Source excerpt:
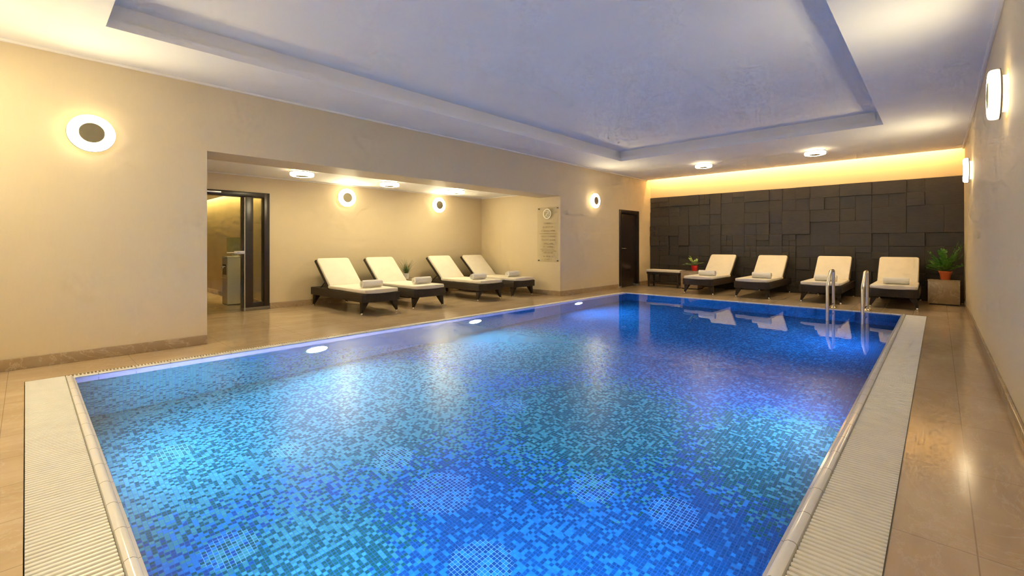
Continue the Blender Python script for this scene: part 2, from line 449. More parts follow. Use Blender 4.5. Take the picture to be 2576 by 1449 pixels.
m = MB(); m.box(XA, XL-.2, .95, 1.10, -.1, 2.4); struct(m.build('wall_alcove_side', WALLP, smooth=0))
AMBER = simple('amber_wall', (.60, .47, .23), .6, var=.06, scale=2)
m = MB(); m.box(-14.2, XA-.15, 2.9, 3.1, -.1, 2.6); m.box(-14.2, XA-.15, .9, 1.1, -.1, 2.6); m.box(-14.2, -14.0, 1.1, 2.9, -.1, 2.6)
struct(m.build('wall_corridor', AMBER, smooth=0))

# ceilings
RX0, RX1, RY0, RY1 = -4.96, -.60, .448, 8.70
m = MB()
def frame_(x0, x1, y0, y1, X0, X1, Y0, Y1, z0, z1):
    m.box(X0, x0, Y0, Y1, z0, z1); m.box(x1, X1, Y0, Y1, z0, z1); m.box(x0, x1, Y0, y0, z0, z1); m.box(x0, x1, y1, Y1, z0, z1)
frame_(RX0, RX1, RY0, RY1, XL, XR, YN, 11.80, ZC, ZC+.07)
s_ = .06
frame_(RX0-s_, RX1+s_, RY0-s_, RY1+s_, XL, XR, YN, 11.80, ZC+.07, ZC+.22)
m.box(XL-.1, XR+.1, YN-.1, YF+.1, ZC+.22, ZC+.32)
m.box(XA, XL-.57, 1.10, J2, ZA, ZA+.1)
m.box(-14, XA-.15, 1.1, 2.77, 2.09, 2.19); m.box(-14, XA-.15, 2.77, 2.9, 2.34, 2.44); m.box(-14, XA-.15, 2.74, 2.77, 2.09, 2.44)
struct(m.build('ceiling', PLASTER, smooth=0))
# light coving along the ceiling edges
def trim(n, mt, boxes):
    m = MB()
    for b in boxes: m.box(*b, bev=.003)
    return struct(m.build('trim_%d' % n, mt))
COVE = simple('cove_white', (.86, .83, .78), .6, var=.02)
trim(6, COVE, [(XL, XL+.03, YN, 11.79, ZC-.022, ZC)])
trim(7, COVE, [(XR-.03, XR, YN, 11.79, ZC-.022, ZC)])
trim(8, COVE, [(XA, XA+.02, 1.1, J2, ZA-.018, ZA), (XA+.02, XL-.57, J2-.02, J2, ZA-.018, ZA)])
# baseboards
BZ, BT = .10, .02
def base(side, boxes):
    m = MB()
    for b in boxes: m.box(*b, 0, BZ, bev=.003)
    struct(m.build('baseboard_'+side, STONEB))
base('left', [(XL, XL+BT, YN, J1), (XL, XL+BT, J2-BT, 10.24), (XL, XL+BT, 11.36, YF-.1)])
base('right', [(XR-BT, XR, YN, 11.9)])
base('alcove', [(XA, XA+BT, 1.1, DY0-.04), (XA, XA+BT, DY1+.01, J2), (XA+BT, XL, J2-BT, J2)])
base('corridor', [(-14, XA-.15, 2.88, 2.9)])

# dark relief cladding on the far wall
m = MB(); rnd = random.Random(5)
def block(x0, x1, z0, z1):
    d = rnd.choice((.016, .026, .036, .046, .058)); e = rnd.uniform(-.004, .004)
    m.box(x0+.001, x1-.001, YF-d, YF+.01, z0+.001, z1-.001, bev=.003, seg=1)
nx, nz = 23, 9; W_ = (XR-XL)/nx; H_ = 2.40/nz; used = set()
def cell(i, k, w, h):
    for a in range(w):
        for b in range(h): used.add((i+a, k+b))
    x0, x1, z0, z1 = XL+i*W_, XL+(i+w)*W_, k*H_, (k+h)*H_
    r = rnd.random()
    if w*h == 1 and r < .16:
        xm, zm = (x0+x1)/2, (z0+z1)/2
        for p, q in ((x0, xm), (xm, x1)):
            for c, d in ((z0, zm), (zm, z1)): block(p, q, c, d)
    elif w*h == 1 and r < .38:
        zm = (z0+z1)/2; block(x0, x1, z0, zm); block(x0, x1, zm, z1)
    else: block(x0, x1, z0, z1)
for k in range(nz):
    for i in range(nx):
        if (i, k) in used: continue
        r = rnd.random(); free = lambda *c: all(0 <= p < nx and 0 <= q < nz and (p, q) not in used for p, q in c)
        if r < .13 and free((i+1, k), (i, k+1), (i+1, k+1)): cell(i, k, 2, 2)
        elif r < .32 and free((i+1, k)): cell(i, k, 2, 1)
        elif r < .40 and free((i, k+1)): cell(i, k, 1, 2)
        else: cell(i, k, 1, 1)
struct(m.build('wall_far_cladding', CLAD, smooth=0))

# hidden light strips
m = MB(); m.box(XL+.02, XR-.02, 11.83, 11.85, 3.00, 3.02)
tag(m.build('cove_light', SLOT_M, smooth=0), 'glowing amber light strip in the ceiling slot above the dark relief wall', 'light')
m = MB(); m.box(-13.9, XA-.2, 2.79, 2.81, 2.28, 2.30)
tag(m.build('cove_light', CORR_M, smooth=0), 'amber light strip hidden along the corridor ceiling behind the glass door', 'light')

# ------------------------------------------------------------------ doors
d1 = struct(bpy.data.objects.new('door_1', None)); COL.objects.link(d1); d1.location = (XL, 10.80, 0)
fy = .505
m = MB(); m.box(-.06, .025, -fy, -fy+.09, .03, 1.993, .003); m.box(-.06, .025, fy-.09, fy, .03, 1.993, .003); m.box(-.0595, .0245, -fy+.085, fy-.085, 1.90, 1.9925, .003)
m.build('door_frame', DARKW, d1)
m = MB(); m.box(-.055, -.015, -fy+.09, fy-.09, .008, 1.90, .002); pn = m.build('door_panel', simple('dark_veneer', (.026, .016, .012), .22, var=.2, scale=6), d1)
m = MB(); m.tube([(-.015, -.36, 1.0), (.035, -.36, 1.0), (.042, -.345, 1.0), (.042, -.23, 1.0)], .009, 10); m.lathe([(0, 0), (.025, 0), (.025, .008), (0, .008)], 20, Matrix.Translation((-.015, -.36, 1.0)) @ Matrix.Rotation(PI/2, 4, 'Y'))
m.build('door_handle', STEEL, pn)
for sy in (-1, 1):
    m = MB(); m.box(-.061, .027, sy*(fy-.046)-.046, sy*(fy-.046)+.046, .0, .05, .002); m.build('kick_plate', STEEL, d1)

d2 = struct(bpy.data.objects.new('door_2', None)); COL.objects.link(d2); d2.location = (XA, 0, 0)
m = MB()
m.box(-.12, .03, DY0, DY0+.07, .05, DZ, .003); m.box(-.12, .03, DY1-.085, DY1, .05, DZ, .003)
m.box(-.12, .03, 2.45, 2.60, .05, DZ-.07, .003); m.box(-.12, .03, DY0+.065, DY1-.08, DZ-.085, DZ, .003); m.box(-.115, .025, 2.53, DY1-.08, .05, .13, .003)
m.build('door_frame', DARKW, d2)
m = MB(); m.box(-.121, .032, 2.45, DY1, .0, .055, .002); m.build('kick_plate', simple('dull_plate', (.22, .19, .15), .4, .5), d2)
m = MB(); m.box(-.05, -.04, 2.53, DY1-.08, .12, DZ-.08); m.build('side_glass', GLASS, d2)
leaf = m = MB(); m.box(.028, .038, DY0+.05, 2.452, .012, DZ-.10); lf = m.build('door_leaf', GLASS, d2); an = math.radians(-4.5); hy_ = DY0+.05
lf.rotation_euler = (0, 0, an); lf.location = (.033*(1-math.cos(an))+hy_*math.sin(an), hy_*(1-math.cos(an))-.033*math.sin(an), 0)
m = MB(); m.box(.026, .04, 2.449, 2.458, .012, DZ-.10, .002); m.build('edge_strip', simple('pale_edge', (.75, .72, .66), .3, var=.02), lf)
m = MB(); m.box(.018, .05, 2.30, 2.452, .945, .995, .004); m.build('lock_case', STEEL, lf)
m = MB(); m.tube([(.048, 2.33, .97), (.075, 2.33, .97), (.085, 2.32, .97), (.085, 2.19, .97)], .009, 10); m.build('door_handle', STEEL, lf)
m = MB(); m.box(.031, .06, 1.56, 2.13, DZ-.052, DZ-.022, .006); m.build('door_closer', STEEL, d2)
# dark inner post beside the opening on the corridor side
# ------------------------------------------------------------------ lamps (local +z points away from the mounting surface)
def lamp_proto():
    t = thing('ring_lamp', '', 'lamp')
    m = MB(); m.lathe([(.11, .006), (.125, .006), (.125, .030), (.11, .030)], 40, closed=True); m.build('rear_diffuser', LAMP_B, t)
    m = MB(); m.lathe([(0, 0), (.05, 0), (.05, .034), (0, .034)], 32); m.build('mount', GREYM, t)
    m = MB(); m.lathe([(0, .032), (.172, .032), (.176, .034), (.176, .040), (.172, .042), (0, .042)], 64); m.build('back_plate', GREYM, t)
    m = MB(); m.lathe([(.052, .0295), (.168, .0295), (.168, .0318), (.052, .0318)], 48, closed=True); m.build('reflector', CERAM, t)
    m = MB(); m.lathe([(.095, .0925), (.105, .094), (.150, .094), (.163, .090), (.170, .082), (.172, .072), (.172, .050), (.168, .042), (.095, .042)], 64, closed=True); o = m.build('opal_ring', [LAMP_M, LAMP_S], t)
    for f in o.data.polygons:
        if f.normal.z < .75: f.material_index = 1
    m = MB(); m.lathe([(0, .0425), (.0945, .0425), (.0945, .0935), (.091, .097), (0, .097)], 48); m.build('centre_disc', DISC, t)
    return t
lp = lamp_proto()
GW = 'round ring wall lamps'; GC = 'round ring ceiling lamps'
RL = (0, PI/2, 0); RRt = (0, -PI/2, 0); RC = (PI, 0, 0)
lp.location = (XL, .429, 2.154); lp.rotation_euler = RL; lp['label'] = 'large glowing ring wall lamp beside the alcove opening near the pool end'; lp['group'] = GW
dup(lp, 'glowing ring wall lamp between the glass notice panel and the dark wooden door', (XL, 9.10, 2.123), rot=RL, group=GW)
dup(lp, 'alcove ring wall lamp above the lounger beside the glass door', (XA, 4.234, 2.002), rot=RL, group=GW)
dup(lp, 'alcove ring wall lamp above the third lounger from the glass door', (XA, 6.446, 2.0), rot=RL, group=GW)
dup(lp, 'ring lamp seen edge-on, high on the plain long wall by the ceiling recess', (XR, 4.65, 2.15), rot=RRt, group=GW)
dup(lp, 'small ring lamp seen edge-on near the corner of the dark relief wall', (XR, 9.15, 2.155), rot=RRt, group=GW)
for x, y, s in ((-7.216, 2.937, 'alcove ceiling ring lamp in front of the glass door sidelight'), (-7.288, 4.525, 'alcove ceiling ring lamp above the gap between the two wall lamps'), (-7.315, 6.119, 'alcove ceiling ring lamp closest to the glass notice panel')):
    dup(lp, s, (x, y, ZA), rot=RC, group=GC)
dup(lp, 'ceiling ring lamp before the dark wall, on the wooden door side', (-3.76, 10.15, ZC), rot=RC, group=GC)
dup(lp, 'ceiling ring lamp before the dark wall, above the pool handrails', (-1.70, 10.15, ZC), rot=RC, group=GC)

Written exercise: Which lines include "from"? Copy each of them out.

Exercise answer:
Continue the Blender Python script for this scene: part 2, from line 449. More parts follow. Use Blender 4.5. Take the picture to be 2576 by 1449 pixels.
# ------------------------------------------------------------------ lamps (local +z points away from the mounting surface)
dup(lp, 'alcove ring wall lamp above the third lounger from the glass door', (XA, 6.446, 2.0), rot=RL, group=GW)